This is the dingy discouraging cover of the edition of Missing May that I got from my library. |
This is the dingy discouraging cover of the edition of Missing May that I got from my library. |
It's a little gem of a book, only 89 pages, small in geography, large in spirit. The book is set in Deep Water, West Virginia, a poor mountain town. We meet Summer in the midst of her grief and it is her voice that tells the story in first-person narration. Her mother died when she was a baby and her life was a harrowing move from relative to relative until May and her husband Ob took her home for good. According to May, they recognized need in each other and also the filling of the need. In the one chapter that May narrates, she says,
"I used to wonder why God gave you to us so late in life....My guess is that the Lord wanted us all to be just full of need. If Ob and me had been young and strong, why, maybe you wouldn't've felt so necessary to us. Maybe you'd've thought we could do just fine without you. So the Lord let us get old so we'd have plenty cause to need you and you'd feel free to need us right back...And we just grabbed onto each other and made us [a family]."
This book gives a pretty clear description of a poor Appalachian home: a rusty, rickety trailer with weeds growing all around it; an old vehicle or two resting on blocks; a warm home with a fantasyland of sugary food; and strong family ties. Rylant dignifies these surroundings by describing the love of the people for each other, the love that is the glue.
Rylant's use of dialect is subtle--she uses few phonetically respelled colloquialisms, but still provides an authentic voice for Summer. It's in the syntax and in the plainness and in the marvel of describing amazing things with plain language. Describing a teacher who had the town's only facelift, "She just had this look on her, like she was going to spring loose all of a sudden and snap clear across to the other side of town." She gets it just right. She uses "set" for "sit," and other antique phrases with a light touch, keeping it readable, unlike Twain, whose use of phonetics in his dialect almost requires special training to interpret.
Ob and Summer are lost without May. The balance of need is gone and they both worry about being enough for each other. Ob believes that May is trying to communicate with them and experiences a visitation. This freaks out Summer. Fortuitously, a schoolmate of Summer's, named Cletus, comes into their lives and they latch on to him and he onto them and healing begins. It's Cletus's idea to visit a spiritualist preacher three hours away in Charleston. Maybe the preacher can help them contact May. Cletus's other agenda is to see something of the world--to see the magnificent, gold-domed state capitol.
The book turns into a quest, with references to The Wizard of Oz and heading to Emerald City to see if the wizard/preacher can give each of them what they lack.
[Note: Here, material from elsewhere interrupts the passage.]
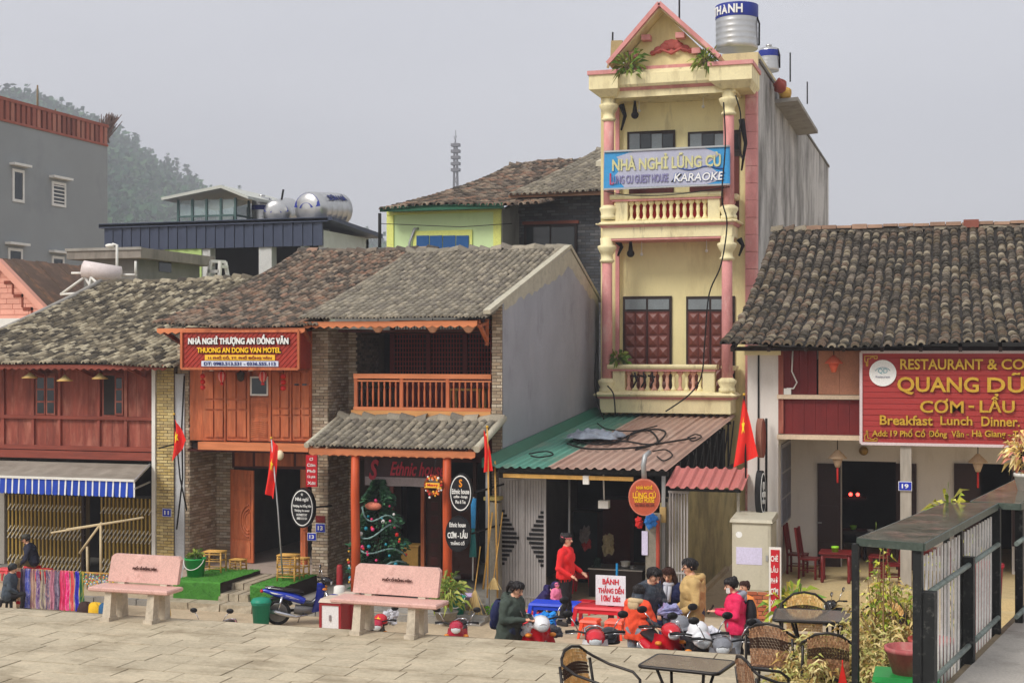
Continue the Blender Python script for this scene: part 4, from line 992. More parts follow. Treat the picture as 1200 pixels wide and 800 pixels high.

On the way, they pass the state capitol building.
"Then...there it was, and I know it was better than all three of us figured it would be. The capitol building sprawled gray concrete like a regal queen spreading out her petticoats, and its giant dome glittered pure gold in the morning sun. I felt in me an embarrassing sense of pride that she was ours. That we weren't just shut-down old coal mines and people on welfare like the rest of the country wanted us to believe. We were this majestic, elegant thing sitting solid, sparkling in the light."
The old man, geeky boy, and angry girl find out what Dorothy and her companions find--that you can search the world over, but the answers are at home. The quest itself fails, but in the going away and returning home, they get the sign they needed. May is free to go to her heavenly home. Summer says:
"I began to cry. I had not ever really cried for May. I had tried so hard to bear her loss and had swallowed back the tears that had been building up inside me...But nothing could keep them back once the owl disappeared from my eyes and I knew as I had never known before that I would never, ever, see May on this earth again. When I finally felt I could speak, I whispered to [Ob], 'It's been so hard missing May.' And Ob said, 'She's still here, honey. People don't ever leave us for good.'"
I highly recommend this book. It is beautiful, meaningful, and authentic. It deserves its Newbury Medal (1993) as much as any book that's ever received it--and more than many of those.